Following two and half years of the mentorship program and over 200 graduates, the Pinterest program wanted to up their training game for Account Managers to make it more closely integrated with onboarding, to provide a smoother ramping process for new hires, to increase retention, and increase the speed that new hires moved through product knowledge and best practices to uplevel their work, goal attainment, and career trajectory. I was selected to be promoted from a Tier One Account Manager with the largest quarterly goal on the floor at $3.25M to the Sales Enablement Onboarding Manager. In this role, I would build a new program from scratch, from the process documents, to the training materials, to the schedule and content. While building this, I also needed to prepare my book of business to be transitioned to the new Account Manager and manage it in the interim. As an additional challenge, I was given a timeline of a week and a half before my first cohort started. So it began.
The Steps of My Process
Step One: Prioritization & Planning
Approaching this situation, I needed to be extremely deliberate in my approach. I sat down and built my task list, then prioritized it by which tasks were the most crucial and which were the most time sensitive/time consuming. The highlights of this task list were:
Preparing notes with previous details, current situations, and planned next steps of my book for the next Account Manager
Developing a list of content to be covered and what the needed materials were
Familiarizing myself further with the materials used to train new hires before my team during onboarding
Building the training materials, schedule of content to be covered, and knowledge checks
Learning more about people development and putting together team building questions and activities to manage the new hire stress
Communicating the change to my book of business
Collaborating with my replacement when they were selected
Confirming the materials with stakeholders and implementing feedback
Step Two: Stakeholder Management
At this point, I also knew that in order to confirm my next steps and make the use of my time the most valuable, it was time to meet with my stakeholders and get their buy-in and needs. I made a list of who they were:
The Account Manager Function Lead
The Head of the Program
The Onboarding Training Team Lead
The Sales Enablement Manager
The full list of AM Managers
The Business Operations Manager
Following that, I made a list for each with what they would likely need and/or want, a space for their requests, and what I needed from them. Following that, I set up time with each when I had fleshed out my direction enough to provide a solid picture to review. When I had gathered their needs, I got to the meat of the work.

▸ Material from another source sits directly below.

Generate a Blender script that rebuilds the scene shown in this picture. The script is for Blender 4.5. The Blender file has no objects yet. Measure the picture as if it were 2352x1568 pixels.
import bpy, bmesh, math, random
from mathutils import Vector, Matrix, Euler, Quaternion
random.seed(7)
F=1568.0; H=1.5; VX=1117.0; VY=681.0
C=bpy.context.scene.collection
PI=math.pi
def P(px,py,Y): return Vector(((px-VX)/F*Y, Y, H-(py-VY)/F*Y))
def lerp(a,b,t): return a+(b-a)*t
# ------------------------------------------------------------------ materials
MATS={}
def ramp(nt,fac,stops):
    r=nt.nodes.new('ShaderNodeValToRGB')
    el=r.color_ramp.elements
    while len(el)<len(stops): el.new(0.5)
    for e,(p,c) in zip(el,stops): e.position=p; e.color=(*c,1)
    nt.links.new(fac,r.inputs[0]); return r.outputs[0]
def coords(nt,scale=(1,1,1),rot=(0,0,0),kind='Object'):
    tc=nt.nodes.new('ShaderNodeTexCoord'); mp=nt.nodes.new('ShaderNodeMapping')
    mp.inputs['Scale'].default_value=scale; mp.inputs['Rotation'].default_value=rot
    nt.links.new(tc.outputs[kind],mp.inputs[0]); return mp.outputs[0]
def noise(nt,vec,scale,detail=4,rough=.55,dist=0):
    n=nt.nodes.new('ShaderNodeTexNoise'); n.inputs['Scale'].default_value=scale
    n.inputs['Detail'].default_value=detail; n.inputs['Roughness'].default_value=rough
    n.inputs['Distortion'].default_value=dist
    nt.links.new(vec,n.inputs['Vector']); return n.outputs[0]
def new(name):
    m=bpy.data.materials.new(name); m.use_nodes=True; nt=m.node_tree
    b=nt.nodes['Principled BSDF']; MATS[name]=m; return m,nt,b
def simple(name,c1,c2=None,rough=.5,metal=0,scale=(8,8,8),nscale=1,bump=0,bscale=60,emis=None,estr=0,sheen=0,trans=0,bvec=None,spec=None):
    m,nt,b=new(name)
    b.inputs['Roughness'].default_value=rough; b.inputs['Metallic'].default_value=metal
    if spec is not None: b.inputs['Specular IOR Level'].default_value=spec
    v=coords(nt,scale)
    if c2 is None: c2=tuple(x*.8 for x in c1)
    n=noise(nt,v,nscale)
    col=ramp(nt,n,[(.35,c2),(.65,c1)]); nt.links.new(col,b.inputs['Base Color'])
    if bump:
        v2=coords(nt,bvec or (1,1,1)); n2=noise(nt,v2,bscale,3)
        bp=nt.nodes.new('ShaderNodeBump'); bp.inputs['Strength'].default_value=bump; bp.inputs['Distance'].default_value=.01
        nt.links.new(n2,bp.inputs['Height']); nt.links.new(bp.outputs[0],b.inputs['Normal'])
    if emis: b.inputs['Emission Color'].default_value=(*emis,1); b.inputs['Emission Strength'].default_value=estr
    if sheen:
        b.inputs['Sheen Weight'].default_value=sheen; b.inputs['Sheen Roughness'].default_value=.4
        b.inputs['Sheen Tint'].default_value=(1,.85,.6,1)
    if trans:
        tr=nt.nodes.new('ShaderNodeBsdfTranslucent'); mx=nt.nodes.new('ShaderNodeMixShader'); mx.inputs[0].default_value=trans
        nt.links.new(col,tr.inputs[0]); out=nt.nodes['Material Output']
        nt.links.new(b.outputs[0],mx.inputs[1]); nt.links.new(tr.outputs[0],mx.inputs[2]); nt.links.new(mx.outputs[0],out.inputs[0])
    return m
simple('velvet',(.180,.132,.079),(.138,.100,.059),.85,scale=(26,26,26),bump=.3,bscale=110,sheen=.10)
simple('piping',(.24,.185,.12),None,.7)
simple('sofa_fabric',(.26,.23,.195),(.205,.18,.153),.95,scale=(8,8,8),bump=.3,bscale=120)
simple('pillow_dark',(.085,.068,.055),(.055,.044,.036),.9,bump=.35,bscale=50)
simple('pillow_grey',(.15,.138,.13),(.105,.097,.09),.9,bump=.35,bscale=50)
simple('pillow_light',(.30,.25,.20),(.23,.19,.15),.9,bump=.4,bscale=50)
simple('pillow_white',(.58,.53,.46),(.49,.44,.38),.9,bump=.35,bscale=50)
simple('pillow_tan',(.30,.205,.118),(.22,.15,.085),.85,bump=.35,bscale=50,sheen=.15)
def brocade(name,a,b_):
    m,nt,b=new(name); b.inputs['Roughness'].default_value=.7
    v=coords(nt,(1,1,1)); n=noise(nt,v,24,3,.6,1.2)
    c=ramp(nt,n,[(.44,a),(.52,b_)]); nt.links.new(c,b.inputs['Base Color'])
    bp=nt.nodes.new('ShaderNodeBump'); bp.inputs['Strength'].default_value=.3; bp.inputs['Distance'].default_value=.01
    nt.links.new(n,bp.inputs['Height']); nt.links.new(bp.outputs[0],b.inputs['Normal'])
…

Step Three: Building & Implementation
I had each team of new hires for 8 weeks and a bulk of materials for them to know at the end of it. That list (simplified and out of order) looked something like this:
Pinterest’s Place in the Marketing Funnel
Marketing Basics
Attribution
Creative Best Practices
Pinterest Host of Products
Optimization (Pinterest product, creative, partner product, and SEO)
SEO Basics
Pinterest Ads Manager Navigation
Bidding
Client Management
Organization
Email Management and Organization
Call Flow and Content
Objection Handling
Sales Tactics
Business Models
Marketing Strategies
I organized the flow of knowledge and started building the training decks and resources. They needed to build off each other, but not overwhelm.
Step Four: Time Management
During the process of building all of this, I was still taking client calls, making optimizations and strategies, pitching new products and methods, and transitioning my book. I made a list each day of the tasks that needed to be completed broken down by what was reasonable in a day and had a separate list of overarching tasks for the week and beyond. Honestly, that method kept me afloat and effective.
Step Five: Jumping In
A week and half passed quickly and before I knew it, it was day one of the cohort. I had a team of seven for my first cohort. My priorities for them were not just knowledge, but to help them overcome their stress and nerves, develop confidence, and build a strong team that they could continue to rely on after they left my team.
I set up 1:1s with each of them, learned their learning and communication style, feedback preferences, and personality. I made sure to make time for them to get to know each other and have a space for some lightheartedness and laughter. They grew quickly and thrived.
Step Six: Optimization
After each cohort, I took their feedback and implemented improvements. At the conclusion of my time in this role, the program materials were fully developed, tested, and improved and it was a smooth handoff to the next training manager.
My cohorts went on to move into specialist and leadership roles at an advanced pace and trended to goal faster than before the program.